Dar un valor utilitario a la música no tiene nada de excepcional, pues todos lo hacemos en nuestra vida cotidiana. Pero el tránsito desde una utopía de la inmediatez anónima hacia un modelo de acceso dataficado y personalizado, o desde el internet como biblioteca universal al de la plataforma como permanente acompañante e incluso inductora de afectos, revela algo, también en sus continuidades y solapamientos, sobre la transformación de esa misma vida cotidiana en el transcurso de las últimas décadas.

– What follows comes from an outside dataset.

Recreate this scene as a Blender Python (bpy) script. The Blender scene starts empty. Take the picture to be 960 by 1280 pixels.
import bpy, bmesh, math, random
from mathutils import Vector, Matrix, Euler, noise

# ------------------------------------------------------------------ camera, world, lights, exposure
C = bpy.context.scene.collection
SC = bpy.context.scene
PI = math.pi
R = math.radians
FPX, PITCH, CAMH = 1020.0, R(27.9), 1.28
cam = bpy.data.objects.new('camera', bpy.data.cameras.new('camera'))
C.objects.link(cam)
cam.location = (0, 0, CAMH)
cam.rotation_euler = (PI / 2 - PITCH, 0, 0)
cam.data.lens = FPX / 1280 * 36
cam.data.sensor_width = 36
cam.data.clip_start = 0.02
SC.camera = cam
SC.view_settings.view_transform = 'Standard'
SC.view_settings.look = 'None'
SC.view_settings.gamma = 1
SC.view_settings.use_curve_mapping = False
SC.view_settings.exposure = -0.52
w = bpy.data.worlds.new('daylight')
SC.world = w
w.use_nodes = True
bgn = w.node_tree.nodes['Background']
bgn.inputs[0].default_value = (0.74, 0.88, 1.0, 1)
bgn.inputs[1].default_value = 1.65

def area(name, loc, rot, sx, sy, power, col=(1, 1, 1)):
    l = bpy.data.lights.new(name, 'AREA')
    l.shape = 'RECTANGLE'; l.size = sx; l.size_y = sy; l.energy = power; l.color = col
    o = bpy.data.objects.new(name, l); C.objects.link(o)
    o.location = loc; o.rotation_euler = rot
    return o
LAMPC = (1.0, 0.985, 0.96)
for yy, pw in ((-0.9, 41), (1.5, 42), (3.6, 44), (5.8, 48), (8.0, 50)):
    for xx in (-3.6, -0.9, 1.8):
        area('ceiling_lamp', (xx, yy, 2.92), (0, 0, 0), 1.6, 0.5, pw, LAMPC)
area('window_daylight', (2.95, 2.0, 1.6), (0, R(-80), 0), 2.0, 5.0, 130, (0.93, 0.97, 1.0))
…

O, si se prefiere, de las últimas crisis. La promesa del acceso a una información cultural sin límites es una cosa; y las pastillas, ya sean relajantes o estimulantes, son otra.
 
¿O quizá tengan ambas más que ver entre sí de lo que quisiéramos? ¿Es posible que la entelequia de una información pura, siempre al alcance del navegante, y la de una conexión directa a los estados de ánimo del usuario hayan ido siempre de la mano? ¿Son la inmediatez y la hipermediatez dos modelos culturales distintos o dos expresiones sucesivas de un mismo marco mental? ¿Cómo transforma esta nueva situación el ya casi centenario problema de la cultura de masas? Porque, en rigor, tampoco es novedad que el uso farmacológico y la comprensión estética de las obras a las que nos acercamos se solapen y superpongan. Es un problema ya viejo. Una vez más, la "revolución" radica en que ambas compartan espacio en un mismo dispositivo microelectrónico, que nos acompaña a todas partes y que, a veces, da la impresión de saber más de nosotros que nosotros de él.